--- BEGIN Data block ---

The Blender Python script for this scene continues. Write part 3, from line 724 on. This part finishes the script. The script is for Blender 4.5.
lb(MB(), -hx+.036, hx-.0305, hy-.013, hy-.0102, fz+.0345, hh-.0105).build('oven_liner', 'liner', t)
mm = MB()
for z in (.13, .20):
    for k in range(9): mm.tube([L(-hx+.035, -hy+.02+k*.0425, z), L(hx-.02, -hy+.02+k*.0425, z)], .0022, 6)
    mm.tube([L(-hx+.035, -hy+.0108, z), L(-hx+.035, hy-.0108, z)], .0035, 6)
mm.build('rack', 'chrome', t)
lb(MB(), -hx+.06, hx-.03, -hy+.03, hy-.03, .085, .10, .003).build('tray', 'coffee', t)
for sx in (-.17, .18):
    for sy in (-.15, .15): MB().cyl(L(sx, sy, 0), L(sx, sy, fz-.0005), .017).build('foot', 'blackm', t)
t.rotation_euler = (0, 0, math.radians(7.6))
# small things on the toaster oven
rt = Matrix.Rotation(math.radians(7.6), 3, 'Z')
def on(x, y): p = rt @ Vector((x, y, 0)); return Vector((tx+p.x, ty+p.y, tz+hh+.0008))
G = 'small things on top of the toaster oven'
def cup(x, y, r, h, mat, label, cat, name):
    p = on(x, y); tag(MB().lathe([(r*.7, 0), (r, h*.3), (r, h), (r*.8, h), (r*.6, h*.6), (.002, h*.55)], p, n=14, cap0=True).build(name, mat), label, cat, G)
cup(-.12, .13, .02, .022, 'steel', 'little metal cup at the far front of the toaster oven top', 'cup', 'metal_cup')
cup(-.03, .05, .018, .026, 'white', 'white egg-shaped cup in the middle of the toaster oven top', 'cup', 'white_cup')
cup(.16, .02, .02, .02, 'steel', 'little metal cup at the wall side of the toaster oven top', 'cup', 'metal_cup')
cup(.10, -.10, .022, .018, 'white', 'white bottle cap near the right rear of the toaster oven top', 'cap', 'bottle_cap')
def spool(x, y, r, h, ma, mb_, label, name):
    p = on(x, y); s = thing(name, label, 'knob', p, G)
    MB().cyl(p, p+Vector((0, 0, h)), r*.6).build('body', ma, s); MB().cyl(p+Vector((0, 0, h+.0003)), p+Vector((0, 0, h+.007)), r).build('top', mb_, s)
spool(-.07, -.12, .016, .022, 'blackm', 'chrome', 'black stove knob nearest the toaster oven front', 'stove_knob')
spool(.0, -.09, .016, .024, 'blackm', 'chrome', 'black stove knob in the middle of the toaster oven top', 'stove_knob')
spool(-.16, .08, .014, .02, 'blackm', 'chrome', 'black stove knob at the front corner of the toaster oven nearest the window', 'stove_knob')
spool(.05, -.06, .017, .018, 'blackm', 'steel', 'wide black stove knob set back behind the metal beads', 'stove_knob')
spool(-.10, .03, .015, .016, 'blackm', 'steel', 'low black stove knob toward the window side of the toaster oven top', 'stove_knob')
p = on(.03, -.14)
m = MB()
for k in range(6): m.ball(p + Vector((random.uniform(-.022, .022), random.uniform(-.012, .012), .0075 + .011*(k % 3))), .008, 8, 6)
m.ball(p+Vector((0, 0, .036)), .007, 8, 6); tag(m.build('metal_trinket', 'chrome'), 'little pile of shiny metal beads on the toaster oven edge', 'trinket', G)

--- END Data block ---

**Required work**. Repeat the data in its entirety, character for character.

**Task result**.
The Blender Python script for this scene continues. Write part 3, from line 724 on. This part finishes the script. The script is for Blender 4.5.
lb(MB(), -hx+.036, hx-.0305, hy-.013, hy-.0102, fz+.0345, hh-.0105).build('oven_liner', 'liner', t)
mm = MB()
for z in (.13, .20):
    for k in range(9): mm.tube([L(-hx+.035, -hy+.02+k*.0425, z), L(hx-.02, -hy+.02+k*.0425, z)], .0022, 6)
    mm.tube([L(-hx+.035, -hy+.0108, z), L(-hx+.035, hy-.0108, z)], .0035, 6)
mm.build('rack', 'chrome', t)
lb(MB(), -hx+.06, hx-.03, -hy+.03, hy-.03, .085, .10, .003).build('tray', 'coffee', t)
for sx in (-.17, .18):
    for sy in (-.15, .15): MB().cyl(L(sx, sy, 0), L(sx, sy, fz-.0005), .017).build('foot', 'blackm', t)
t.rotation_euler = (0, 0, math.radians(7.6))
# small things on the toaster oven
rt = Matrix.Rotation(math.radians(7.6), 3, 'Z')
def on(x, y): p = rt @ Vector((x, y, 0)); return Vector((tx+p.x, ty+p.y, tz+hh+.0008))
G = 'small things on top of the toaster oven'
def cup(x, y, r, h, mat, label, cat, name):
    p = on(x, y); tag(MB().lathe([(r*.7, 0), (r, h*.3), (r, h), (r*.8, h), (r*.6, h*.6), (.002, h*.55)], p, n=14, cap0=True).build(name, mat), label, cat, G)
cup(-.12, .13, .02, .022, 'steel', 'little metal cup at the far front of the toaster oven top', 'cup', 'metal_cup')
cup(-.03, .05, .018, .026, 'white', 'white egg-shaped cup in the middle of the toaster oven top', 'cup', 'white_cup')
cup(.16, .02, .02, .02, 'steel', 'little metal cup at the wall side of the toaster oven top', 'cup', 'metal_cup')
cup(.10, -.10, .022, .018, 'white', 'white bottle cap near the right rear of the toaster oven top', 'cap', 'bottle_cap')
def spool(x, y, r, h, ma, mb_, label, name):
    p = on(x, y); s = thing(name, label, 'knob', p, G)
    MB().cyl(p, p+Vector((0, 0, h)), r*.6).build('body', ma, s); MB().cyl(p+Vector((0, 0, h+.0003)), p+Vector((0, 0, h+.007)), r).build('top', mb_, s)
spool(-.07, -.12, .016, .022, 'blackm', 'chrome', 'black stove knob nearest the toaster oven front', 'stove_knob')
spool(.0, -.09, .016, .024, 'blackm', 'chrome', 'black stove knob in the middle of the toaster oven top', 'stove_knob')
spool(-.16, .08, .014, .02, 'blackm', 'chrome', 'black stove knob at the front corner of the toaster oven nearest the window', 'stove_knob')
spool(.05, -.06, .017, .018, 'blackm', 'steel', 'wide black stove knob set back behind the metal beads', 'stove_knob')
spool(-.10, .03, .015, .016, 'blackm', 'steel', 'low black stove knob toward the window side of the toaster oven top', 'stove_knob')
p = on(.03, -.14)
m = MB()
for k in range(6): m.ball(p + Vector((random.uniform(-.022, .022), random.uniform(-.012, .012), .0075 + .011*(k % 3))), .008, 8, 6)
m.ball(p+Vector((0, 0, .036)), .007, 8, 6); tag(m.build('metal_trinket', 'chrome'), 'little pile of shiny metal beads on the toaster oven edge', 'trinket', G)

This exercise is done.